The philosopher of totalitarianism, Hannah Arendt, has written cogently of “the banality of evil” in referencing the ethical responsibility of technocrat, Adolph Eichman, who organized the transportation of victims to the Nazi concentration camps.  The question posed by Arendt is whether it is possible to do evil without being aware of participating in evil.  As Arendt described it:

 I was struck by the manifest shallowness in the doer [ie Eichmann] which made it impossible to trace the uncontestable evil of his deeds to any deeper level of roots or motives. The deeds were monstrous, but the doer – at least the very effective one now on trial – was quite ordinary, commonplace, and neither demonic nor monstrous.”  (Aeon, “What did Hannah Arendt really mean by the banality of evil?”).

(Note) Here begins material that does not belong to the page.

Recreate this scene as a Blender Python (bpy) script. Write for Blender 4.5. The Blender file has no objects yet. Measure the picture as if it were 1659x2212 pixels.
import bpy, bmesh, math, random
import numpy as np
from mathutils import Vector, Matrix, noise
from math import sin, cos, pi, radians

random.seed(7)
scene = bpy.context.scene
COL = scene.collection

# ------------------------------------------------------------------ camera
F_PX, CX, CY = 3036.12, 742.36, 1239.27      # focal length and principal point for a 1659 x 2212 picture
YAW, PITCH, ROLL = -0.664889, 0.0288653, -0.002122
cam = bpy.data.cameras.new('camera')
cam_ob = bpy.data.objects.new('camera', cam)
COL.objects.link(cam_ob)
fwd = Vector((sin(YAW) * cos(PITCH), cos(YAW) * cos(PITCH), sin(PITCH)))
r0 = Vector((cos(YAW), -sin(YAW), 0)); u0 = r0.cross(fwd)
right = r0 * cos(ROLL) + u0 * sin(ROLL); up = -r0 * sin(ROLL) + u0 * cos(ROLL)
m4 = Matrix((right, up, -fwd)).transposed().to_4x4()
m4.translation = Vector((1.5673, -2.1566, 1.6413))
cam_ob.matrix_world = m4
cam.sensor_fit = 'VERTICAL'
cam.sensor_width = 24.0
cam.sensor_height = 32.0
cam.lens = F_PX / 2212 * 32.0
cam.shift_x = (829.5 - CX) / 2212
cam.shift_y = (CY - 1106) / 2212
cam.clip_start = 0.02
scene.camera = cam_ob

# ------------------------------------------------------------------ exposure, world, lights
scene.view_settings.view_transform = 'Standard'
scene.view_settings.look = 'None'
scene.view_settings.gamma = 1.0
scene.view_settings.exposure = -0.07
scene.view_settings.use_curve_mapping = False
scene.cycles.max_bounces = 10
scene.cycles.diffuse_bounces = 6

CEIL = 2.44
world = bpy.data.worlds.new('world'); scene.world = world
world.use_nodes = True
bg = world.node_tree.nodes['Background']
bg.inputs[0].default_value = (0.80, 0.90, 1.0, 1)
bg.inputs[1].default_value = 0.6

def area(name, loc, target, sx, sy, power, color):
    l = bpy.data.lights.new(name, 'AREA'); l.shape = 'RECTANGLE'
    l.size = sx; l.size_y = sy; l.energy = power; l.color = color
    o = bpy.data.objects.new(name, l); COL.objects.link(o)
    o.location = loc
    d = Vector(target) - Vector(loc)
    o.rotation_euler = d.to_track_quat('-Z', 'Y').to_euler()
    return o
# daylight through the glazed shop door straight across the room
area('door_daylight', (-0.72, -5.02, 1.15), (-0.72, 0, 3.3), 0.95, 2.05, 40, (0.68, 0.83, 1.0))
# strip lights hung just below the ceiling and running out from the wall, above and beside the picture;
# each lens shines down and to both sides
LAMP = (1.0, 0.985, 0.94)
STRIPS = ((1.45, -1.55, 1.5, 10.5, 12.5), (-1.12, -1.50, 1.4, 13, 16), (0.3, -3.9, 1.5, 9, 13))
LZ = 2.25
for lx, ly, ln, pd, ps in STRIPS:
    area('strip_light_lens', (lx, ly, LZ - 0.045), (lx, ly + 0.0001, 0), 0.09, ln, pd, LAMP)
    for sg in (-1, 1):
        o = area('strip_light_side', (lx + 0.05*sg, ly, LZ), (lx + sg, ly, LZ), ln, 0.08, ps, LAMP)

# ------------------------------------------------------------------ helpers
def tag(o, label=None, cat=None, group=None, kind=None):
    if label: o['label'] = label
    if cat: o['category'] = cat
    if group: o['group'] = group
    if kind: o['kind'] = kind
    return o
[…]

 I am not comparing Alexander, Sasse, and Rubio to Eichman.  I am raising the specter of the banality of evil—in which the very existence of the Trump presidency is an apt characterization—and its implications for the viability of our democracy.  Specifically, I contend that Trump’s desire to trash Biden through the assistance of the Ukrainian government is an act of evil, even if he is unaware of the implications of his behavior.  Assuming that is the case, then rationalizations designed to allow such behavior to stand are similarly evil, irrespective as to the moral awareness of those taking such a position.  Though the situation is not remotely as dire as it was in Germany in the 1930s, what is at stake is the continuing viability of US democracy in a political climate that is becoming increasingly authoritarian.  Core civic values that have sustained the republic from its foundation are now being eroded by the very institutions designed to uphold them.  When the history of this period is written, Alexander, Sasse, and Rubio, as well as that paragon of partisanship, Mitch McConnell, will be viewed as among the complicit.   

For whom the bell tolls if not for us in these most perilous times?